Bobbie Irvine has kept a youthful looking body. Slim, tall, elegant of deportment, you would know at a glance that she was either a dancer or a model. Her lecture about the Lady dancer at the 1997 World Dance Congress was illustrated by six prominent female dancers. She was one of them, showing that she can still bear comparison with the lady competitors of today. Karen, Caterina, Adèle, Amanda and Kyoko join her on the floor. (If you buy the video you can have the delight of establishing the identity of these five lovely, nubile young ladies.) All, including Bobbie wearing identical black trousers – presumably so that we can study their posture and leg action the more closely – and white blouses.
Bobbie announces, “We will follow the man at all costs”. An important principle. Then she adds “…like good little girls.” implying, perhaps, a qualifying clause. She asks her team to assume the dance posture that they would choose… “if their partner would let them”. Again a qualifying clause! One began to wonder if she really was a good little girl, always agreeing with Bill’s ideas on dance when they were themselves competing and practising.
At her prompt to take up the Hold, all the girls automatically place their arms where they normally would with their partner. One or two elbows go above shoulder height. This seems abnormally high. I ask Doreen for an opinion. She says she would not wish to have her elbows so high except if she were dancing with a much taller man. (Her idea about arms is that they should imply feminity; that they should not be elevated in a rigid pose but float softly and lightly as a flimsy chiffon drapes. Drape being the operative word for the right arm between hand and elbow.)

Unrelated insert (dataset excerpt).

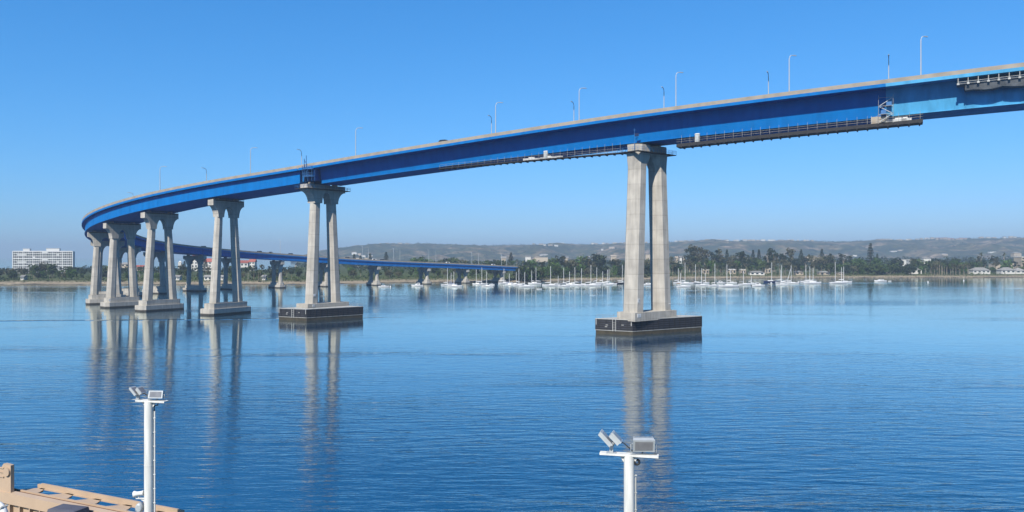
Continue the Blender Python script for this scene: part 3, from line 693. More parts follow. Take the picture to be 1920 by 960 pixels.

The nubile five stand as though in the arms of an invisible partner. In synchronised unison, the girls start by performing a basic Waltz group, the foot closes of all on the 3rd beat of the bar were beyond reproach and the leg and foot actions of these ladies were as near perfection in style, movement, and technique as it is possible to be; moving, undeviatingly, along the narrowest of correctly aligned tracks, brushing past each other beautifully, feet lightly caressing the floor. This display is proof that correct technique is, in itself, an art form. Do their individual partners allow them to place their feet with such fine precision when under the pressures of a championship? This is one of the important responsibilities of ‘leading’. The man must understand the technical essentials of the girl’s footwork in order to enable them to have immaculate footwork. I must watch this with extra care when I next see them competing.
Bobbie states that while it is important for the girl to be able to support her own balance, to be able to dance solo, implying that she must have muscle- memory knowledge of all the nuances of movement – CBM, Sway, Rise & Fall, etcetera – that the man is likely to use, the most important factor of all is that she should have cultivated the art of “following’1 and the necessary control of balance to synchronise perfectly with her partner at all times.
Doreen agrees totally, saying to me “All I thought of was following you exactly; that is, staying lightly in unbroken body contact so that I could pick up your every body signal, your changes and switches of emphasis, direction, speed of action or whatever”.
Bobbie also talks of allowing the man “to swing past her”. While many advanced dancers may understand exactly what is meant by this, such terminology may lead to confusion in an open lecture of this nature where precise definitions of meanings are not possible.
This is not a complex lecture and each routine in the four Ballroom dances is composed of the most elementary of figures. But its value is that it concentrates on a few important fundamentals that have been in danger of dying through neglect.
Bobbie wants the girl’s head to remain centred over the body during the one-piece sways associated with basic steps. (Good point! I have noticed the fault of some couples heads and shoulders breaking inwards – out of line with the lower body and leg line – towards the centre of the turns.)
In Tango, Bobbie makes another important point. While dramatic head movements have their place so does head stillness as a vital contrast to exciting staccato charac¬terisation of Tango. Where and how to use stillness in motion is a study in itself. She gives credit to the Tango ideas of the great Len Scrivener.
It is the Slow Foxtrot which is the pièce de résistance of the mini-demonstrations. Beautiful flowing undulating movement, clearly exhibiting the synchronisation of the Four Flows – locomotion, turn, sway and rise & fall – which were the subjects of my ‘Making Of A Champion’ series in Dance News issues: 1507/8/9/10. The rhythmic advancement of each side of the body in turn – CBM and shoulder lead – is enlarged by the device of the ladies’ extending their arms, which flow gracefully forward and back as each side of the body moves into the lead.
Consider the eminence of these ladies. Now imagine you were booking them to perform these simple but beautiful routines at your next promotion. If you had to ask the price, you couldn’t afford them!